There are still special occasions, however, for which we are expected to dress up. I  hope it’s not too sexist to suggest that an invitation to a wedding quickly poses the question to the female mind, ‘What shall I wear?’ (Especially the hat.) But not just women. Men who may not even own a tie, let alone wear one, are happy to appear in a brightly coloured cravat at a wedding.
Today’s gospel tells about a wedding and the right thing to wear. It makes uncomfortable reading. Shown on television, it would surely be preceded by a warning about the amount of violence it contains: the killing of the king’s servants; his retribution in having the murderers killed and their city burned. And the violence continues with the unfortunate guest, who finds himself tied up and thrown out into the dark for being improperly dressed. Which seems terribly unfair, especially as he had not set out to go to a wedding but had found himself dragged in off the street to make up the numbers. He had had no chance to go to Moss Bros – or the equivalent in those days – so how could be blamed for not having the right clothes?
Commentators suggest that the passage may be two separate parables that have been joined together. The first is about the invitation God issues, to share with him in the life that is life indeed, pictured here (as elsewhere in the Bible) as a great party, a banquet. Jesus, above all, issued that invitation to the people of his day, and continues to issue it to us. Many, then as now, ignored the invitation, particularly the chief priests and Pharisees, to whom, we are told, Jesus addressed these parables. They thought they were already at the party, they didn’t need to be invited. They found themselves replaced by others, those who would not have believed that such a privilege was for them. The king’s anger at the refusal of those invited indicates the vital importance of the invitation. ‘The wedding invitation has gone out,’ writes one commentator. ‘The question is not whether you can manage to fit this party into your schedule. This is the invitation that changes your schedule – and your life.’ * To reject it is to reject life. So what is our response?

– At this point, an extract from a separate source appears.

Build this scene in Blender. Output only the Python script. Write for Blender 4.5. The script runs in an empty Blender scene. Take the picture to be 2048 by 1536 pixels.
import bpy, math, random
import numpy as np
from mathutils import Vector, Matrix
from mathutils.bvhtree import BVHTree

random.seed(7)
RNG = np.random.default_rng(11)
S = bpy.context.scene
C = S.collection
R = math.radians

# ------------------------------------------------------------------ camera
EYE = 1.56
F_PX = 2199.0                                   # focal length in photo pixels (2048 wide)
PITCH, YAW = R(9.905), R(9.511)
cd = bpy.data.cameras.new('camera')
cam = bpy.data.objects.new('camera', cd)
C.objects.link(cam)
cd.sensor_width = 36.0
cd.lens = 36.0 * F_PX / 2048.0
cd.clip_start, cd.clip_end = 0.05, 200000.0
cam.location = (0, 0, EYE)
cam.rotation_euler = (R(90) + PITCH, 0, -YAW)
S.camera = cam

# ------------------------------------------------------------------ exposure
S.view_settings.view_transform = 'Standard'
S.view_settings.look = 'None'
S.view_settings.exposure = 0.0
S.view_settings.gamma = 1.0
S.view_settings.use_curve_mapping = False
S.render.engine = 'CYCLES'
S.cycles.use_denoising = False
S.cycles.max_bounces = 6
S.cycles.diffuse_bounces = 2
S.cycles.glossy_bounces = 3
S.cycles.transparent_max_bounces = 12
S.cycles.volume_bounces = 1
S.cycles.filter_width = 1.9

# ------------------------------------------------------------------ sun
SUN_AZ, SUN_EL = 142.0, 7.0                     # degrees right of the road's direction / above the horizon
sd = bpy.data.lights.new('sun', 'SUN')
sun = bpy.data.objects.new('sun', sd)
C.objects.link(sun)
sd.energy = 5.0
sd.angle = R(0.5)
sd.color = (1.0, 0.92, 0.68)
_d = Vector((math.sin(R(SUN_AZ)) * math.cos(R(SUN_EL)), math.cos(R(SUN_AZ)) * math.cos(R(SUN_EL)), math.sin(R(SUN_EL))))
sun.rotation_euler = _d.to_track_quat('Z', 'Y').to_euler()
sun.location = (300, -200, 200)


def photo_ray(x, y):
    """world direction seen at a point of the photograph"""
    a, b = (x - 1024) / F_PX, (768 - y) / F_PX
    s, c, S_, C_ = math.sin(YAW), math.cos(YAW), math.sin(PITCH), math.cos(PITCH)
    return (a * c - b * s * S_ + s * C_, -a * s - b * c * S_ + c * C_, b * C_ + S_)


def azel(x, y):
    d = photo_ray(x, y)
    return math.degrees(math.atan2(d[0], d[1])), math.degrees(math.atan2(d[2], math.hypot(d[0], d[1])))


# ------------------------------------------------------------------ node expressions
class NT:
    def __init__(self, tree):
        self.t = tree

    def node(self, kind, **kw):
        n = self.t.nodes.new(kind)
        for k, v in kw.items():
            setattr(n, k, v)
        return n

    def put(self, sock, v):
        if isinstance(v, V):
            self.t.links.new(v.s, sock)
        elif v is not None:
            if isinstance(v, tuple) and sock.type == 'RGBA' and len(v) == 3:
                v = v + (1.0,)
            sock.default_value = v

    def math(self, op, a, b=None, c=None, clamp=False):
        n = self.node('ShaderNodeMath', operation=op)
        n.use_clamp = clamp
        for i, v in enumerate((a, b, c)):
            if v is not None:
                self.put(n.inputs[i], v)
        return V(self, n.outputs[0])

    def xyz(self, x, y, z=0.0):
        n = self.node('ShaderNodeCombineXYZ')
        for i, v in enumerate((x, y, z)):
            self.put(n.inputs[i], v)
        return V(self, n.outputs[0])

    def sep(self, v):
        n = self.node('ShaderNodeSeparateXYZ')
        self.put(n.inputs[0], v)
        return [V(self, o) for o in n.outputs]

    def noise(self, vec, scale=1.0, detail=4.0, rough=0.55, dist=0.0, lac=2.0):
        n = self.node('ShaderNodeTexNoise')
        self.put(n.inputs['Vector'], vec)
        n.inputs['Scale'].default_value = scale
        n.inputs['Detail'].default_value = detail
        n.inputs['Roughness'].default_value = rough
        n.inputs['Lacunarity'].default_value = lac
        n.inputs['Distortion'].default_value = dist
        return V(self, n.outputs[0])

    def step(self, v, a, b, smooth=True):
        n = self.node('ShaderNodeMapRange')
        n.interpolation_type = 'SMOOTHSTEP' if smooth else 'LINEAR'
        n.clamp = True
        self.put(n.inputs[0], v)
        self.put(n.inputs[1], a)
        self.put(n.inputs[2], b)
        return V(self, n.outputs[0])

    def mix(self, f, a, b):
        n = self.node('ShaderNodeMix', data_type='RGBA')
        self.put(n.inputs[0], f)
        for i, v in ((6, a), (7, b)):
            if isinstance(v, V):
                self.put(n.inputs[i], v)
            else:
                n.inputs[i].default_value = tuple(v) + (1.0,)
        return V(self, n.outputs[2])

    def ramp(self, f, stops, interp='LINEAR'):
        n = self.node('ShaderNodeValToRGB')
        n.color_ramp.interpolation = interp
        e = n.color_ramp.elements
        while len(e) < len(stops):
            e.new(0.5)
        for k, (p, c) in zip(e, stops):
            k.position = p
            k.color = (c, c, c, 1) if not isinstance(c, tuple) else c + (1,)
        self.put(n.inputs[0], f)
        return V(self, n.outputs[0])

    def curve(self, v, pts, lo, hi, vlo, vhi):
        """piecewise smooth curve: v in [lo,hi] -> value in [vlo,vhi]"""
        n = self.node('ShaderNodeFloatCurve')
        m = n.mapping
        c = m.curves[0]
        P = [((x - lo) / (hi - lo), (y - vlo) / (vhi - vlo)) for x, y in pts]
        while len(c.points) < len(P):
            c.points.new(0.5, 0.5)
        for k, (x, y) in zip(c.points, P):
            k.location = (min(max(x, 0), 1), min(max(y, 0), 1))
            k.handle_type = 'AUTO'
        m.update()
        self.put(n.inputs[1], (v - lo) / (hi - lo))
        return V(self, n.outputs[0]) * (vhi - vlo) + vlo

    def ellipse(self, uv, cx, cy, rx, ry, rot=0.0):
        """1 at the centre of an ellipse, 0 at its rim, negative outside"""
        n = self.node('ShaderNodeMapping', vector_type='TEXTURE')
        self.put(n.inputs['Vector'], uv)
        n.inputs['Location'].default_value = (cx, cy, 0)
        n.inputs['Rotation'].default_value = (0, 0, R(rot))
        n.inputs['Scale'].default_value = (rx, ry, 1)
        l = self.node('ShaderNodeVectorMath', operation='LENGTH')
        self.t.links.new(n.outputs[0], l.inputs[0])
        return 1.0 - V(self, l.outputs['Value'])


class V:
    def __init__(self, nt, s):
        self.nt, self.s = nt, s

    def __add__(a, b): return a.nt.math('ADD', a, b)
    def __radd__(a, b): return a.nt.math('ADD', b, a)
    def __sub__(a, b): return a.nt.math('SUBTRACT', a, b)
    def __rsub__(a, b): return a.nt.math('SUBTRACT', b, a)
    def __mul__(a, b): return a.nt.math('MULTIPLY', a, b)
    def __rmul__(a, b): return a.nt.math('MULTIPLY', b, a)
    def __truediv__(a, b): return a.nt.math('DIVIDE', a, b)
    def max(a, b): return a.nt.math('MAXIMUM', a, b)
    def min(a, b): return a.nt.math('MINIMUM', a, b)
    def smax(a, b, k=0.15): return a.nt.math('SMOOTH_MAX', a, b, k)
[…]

The second part of the passage, the parable about the man with the wrong clothes, is about how we conduct ourselves at God’s party. It is not enough to accept the invitation, or just to turn up. We have to join in. And the party spirit we need to show is the Holy Spirit.
The proper clothes at God’s party are the virtues of the Christian life. St Paul writes to Christians at Colossae: ‘Put on, then, garments that suit God’s chosen and beloved people: compassion, kindness, humility, gentleness, patience. Be tolerant with one another, and forgiving … ‘ (Colossians 3.12,13).
Our presence here says that we have accepted God’s invitation, thankfully and joyfully, but are we properly dressed? Dressing up in ‘Sunday best’ to go to church has now largely gone by the board, but God does still look to see what we are wearing. Not whether it’s a frock or suit, rather than T-shirt, jeans and  trainers (those are fine), but whether, in the way we live, we are wearing those Christ-like spiritual garments Paul speaks of: compassion, humility, gentleness, and the rest. God has supplied them at our Baptism and Confirmation:  ‘Baptized into union with him,’ Paul tells the Galatians, ‘you have put on Christ like a garment’ (Galatians 3.17). He continues to renew them in prayer, Bible reading and sacrament. But it is up to us to put them on each day, and to keep them in good repair.
A double message, then: accept the invitation, but remember the dress code.